◆ **Your instructions**: Give the number of lines containing the word "pixels" and nothing more.

◆ **Data supplied**:
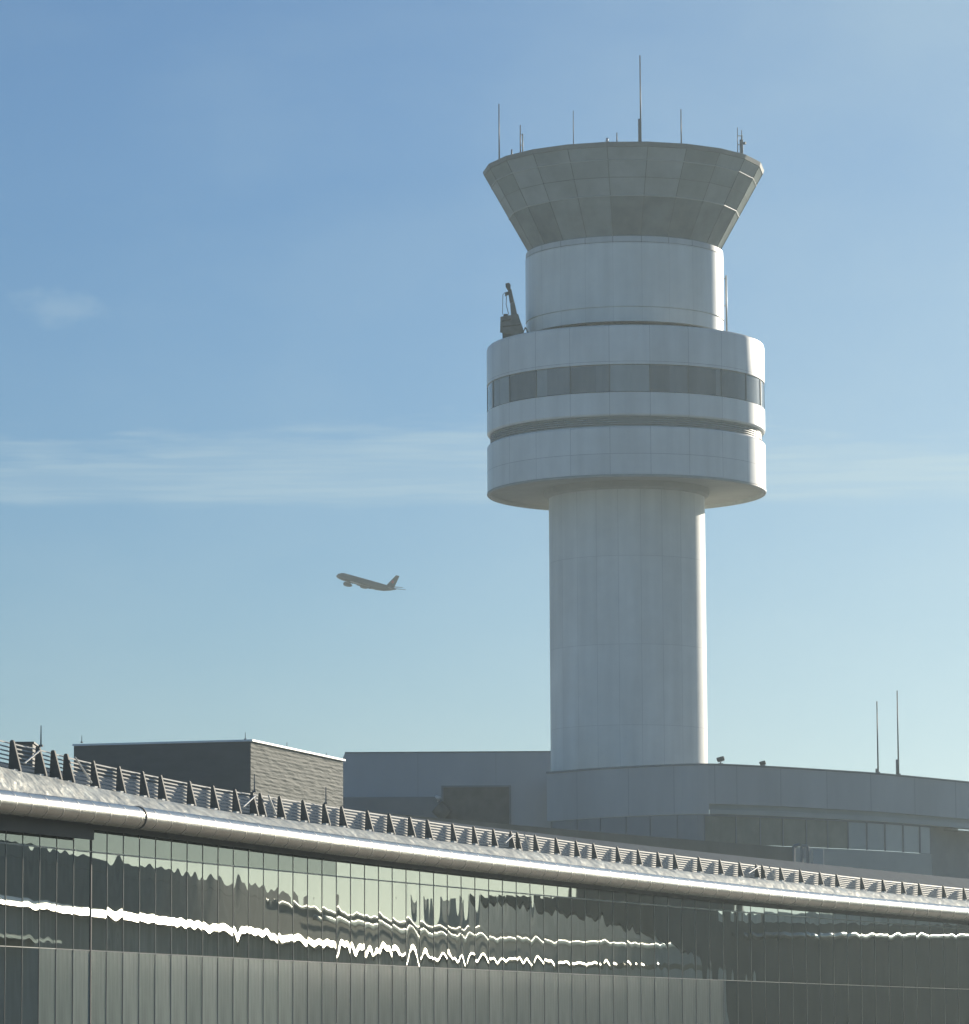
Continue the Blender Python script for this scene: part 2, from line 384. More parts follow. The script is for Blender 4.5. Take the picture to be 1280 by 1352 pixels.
# ------------------------------------------------------------------ aerials on the tower roof
m_pole = mat('aerial_grey', (0.16, 0.18, 0.20), 0.5)
m_pale = mat('aerial_pale', (0.62, 0.58, 0.45), 0.5)
ztop = zc1 + 0.30
def aerial(name, label, cat, px, y0, y1, r, D=None, sleeve=None, m=m_pole, group='aerials on the control tower roof', zb=None, twin=None):
    """y0 top, y1 foot in the photo"""
    D = D or TD - 7
    foot = P(px, y1, D); top = P(px, y0, D)
    if zb is not None:
        foot = Vector((foot.x, foot.y, zb))
    t = thing(name, label, cat, foot, group)
    h = top.z - foot.z
    mb = MB(); mb.tube((0, 0, 0), (0, 0, h), r, r * 0.7, 6); mb.build('mast', m, t, True)
    fm = MB(); fm.box((-0.12, -0.12, 0), (0.12, 0.12, 0.08)); fm.build('foot_plate', m_pole, t)
    if sleeve:
        hs = (P(px, sleeve, D).z - foot.z); s = MB(); s.tube((-0.09, 0, 0.02), (-0.09, 0, hs), r * 1.5, n=8); s.build('sleeve', m_pole, t, True)
    if twin:
        s = MB(); s.tube((twin, 0, 0), (twin, 0, h * 0.72), r * 0.9, n=6)
        for q in (.35, .68): s.tube((0, 0, h * q), (twin, 0, h * q), 0.03, n=5)
        s.build('side_mast', m_pale, t, True)
    return t
aerial('whip_antenna', 'plain dark whip antenna near the left edge of the control tower roof', 'antenna', 659.5, 137, 212, 0.055, TD - 3)
aerial('whip_antenna', 'twin pale and dark pole antenna, second tall one from the left of the tower roof', 'antenna', 687.5, 165, 206, 0.05, TD - 4.5, twin=0.16)
aerial('whip_antenna', 'thin whip antenna between the twin poles and the tallest mast on the tower', 'antenna', 757.5, 146, 193, 0.035, TD - 7.5)
aerial('whip_antenna', 'tallest antenna with a thick sleeve at the middle of the control tower roof', 'antenna', 846.5, 73, 190, 0.06, TD - 8.5, sleeve=157)
aerial('whip_antenna', 'plain whip antenna just right of the tallest mast on the control tower roof', 'antenna', 900, 144, 192, 0.05, TD - 8)
aerial('whip_antenna', 'short clustered antenna at the right edge of the control tower roof', 'antenna', 974.5, 168, 203, 0.035, TD - 4.5, twin=0.32)
aerial('antenna_stub', 'short dark stub standing left of the tallest mast on the tower roof', 'antenna', 815, 175, 190, 0.05, TD - 8.5)
aerial('antenna_stub', 'short dark stub beside the plain whip at the left edge of the tower roof', 'antenna', 676, 197, 208, 0.07, TD - 4)
mb = MB(); p = P(979.5, 203, TD - 4.5); mb.box((-0.12, -0.1, 0), (0.12, 0.1, 1.0)); mb.tube((0, 0, 1), (0.03, 0, 1.7), 0.03); mb.tube((0.12, 0, .75), (.3, -.1, .75), 0.1, n=10)
o = mb.build('equipment_box', m_pole, None, False, 0.02); o.location = p
tag(o, 'small dark equipment box with a stub beside the right edge antenna cluster', 'equipment box')
mb = MB(); p = P(802, 191, TD - 8.5); mb.tube((0, 0, 0), (0, 0, 0.22), 0.05); mb.tube((0, 0, .22), (0, 0, .48), .11, .09, 12)
o = mb.build('obstruction_lamp', mat('lamp_white', (0.8, 0.8, 0.8), 0.3), None, True); o.location = p
tag(o, 'tiny white obstruction lamp on the tower roof rim', 'lamp')

# ------------------------------------------------------------------ maintenance crane on the drum roof
cr0 = P(676, 452, TD - 2.2)
cr = thing('maintenance_crane', 'small grey facade maintenance crane parked upright on the drum roof', 'crane', (cr0.x, cr0.y, z_dt - 0.30))
u = (TD - 2.2) * math.cos(PITCH) / F * 1.01
def cp(px, py, dy=0.0): 
    p = P(px, py, TD - 2.2 + dy); return Vector((p.x - cr0.x, p.y - cr0.y, p.z - (z_dt - 0.30)))
m_cr = mat('crane_grey', (0.17, 0.18, 0.17), 0.55, var=0.25, vscale=1.5)
m_crd = mat('crane_dark', (0.07, 0.08, 0.085), 0.5)
def slab(pts, dep, m, name, bevel=0.03):
    n = len(pts); vs = [cp(x, y, -dep / 2) for x, y in pts] + [cp(x, y, dep / 2) for x, y in pts]
    fs = [tuple(range(n)), tuple(range(2 * n - 1, n - 1, -1))] + [(i, n + i, n + (i + 1) % n, (i + 1) % n) for i in range(n)]
    o = mesh(name, vs, fs, m, cr); bv = o.modifiers.new('b', 'BEVEL'); bv.width = bevel; bv.limit_method = 'ANGLE'; return o
slab([(661, 418), (684.5, 414), (686.5, 421), (690.5, 432), (691.5, 436), (689.5, 444), (660.5, 439)], 1.5, m_cr, 'body')
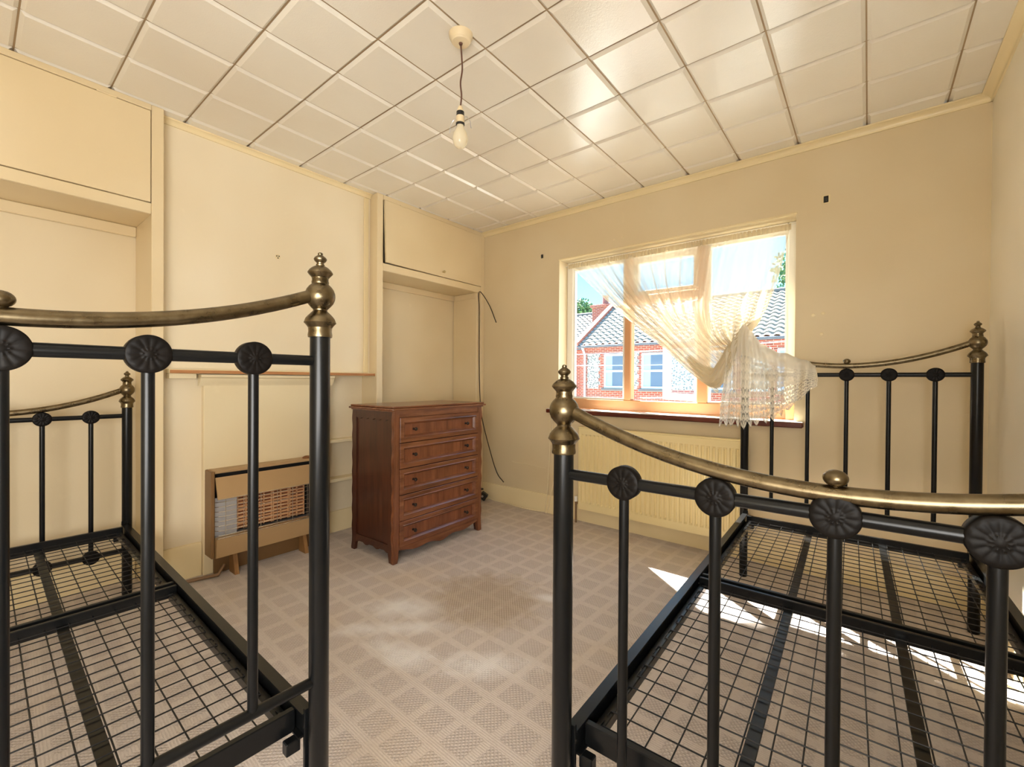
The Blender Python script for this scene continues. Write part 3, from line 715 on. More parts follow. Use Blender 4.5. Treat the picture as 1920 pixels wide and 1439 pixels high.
# ------------------------------------------------------------------ the two iron bedsteads
FIN = [(1060, .0240), (1040, .0248), (1000, .0236), (960, .0240), (930, .0282), (912, .0318), (905, .0326), (897, .0318), (888, .0312), (860, .0292), (835, .0252), (812, .0208), (800, .0185), (788, .0155), (776, .0142), (764, .0147), (752, .0172), (735, .0205), (700, .0262), (660, .0296), (625, .0306), (590, .0300), (555, .0275), (520, .0226), (500, .0180), (492, .0172), (478, .0178), (455, .0166), (430, .0170), (405, .0212), (385, .0250), (378, .0256), (368, .0250), (345, .0218), (322, .0165), (308, .0120), (302, .0086), (288, .0090), (280, .0072), (268, .0076), (255, .0108), (240, .0128), (228, .0132), (212, .0112), (196, .0070), (186, .0048), (178, .0052), (168, .0050), (160, .0030), (159, 0)]
FINP = [(0.0, 0.0)] + [(r, (1060 - y) * 0.000203) for y, r in FIN]
fin_me = MB().lathe(FINP, n=28).mesh('finial', 'aged_brass', 28)
PR = 0.0205
def rosette_mesh():
    R, n = 0.0315, 72; mb = MB(); rad = [0.0, 0.005, 0.0065, 0.009, 0.011, 0.014, 0.019, 0.024, 0.027, 0.0288, 0.030, 0.0315]
    def hgt(i, th):
        r = rad[i]; petal = abs(sin(6 * th))
        base = [0.0020, 0.0018, 0.0010, 0.0015, 0.0006, 0.0008, 0.0011, 0.0011, 0.0007, 0.0, -0.0003, -0.0018][i]
        if i in (3,): base += 0.0006 * cos(10 * th)
        if 5 <= i <= 8: base += 0.0008 * (petal - 0.6)
        return 0.0115 + base
    vs = []; fs = []; rows = []
    seq = [(i, 1) for i in range(len(rad))] + [(i, -1) for i in range(len(rad) - 1, -1, -1)]
    for i, sd in seq:
        if i == 0: rows.append([len(vs)]); vs.append((0, sd * hgt(0, 0), 0)); continue
        rows.append(list(range(len(vs), len(vs) + n)))
        for q in range(n):
            th = 2 * pi * q / n; vs.append((rad[i] * cos(th), sd * hgt(i, th), rad[i] * sin(th)))
    for a, c in zip(rows, rows[1:]):
        for q in range(n):
            q2 = (q + 1) % n
            if len(a) == 1: fs.append((a[0], c[q], c[q2]))
            elif len(c) == 1: fs.append((a[q], c[0], a[q2]))
            else: fs.append((a[q], c[q], c[q2], a[q2]))
    return mb.add(vs, fs).mesh('rosette', 'dark_rosette', 50)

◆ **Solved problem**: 2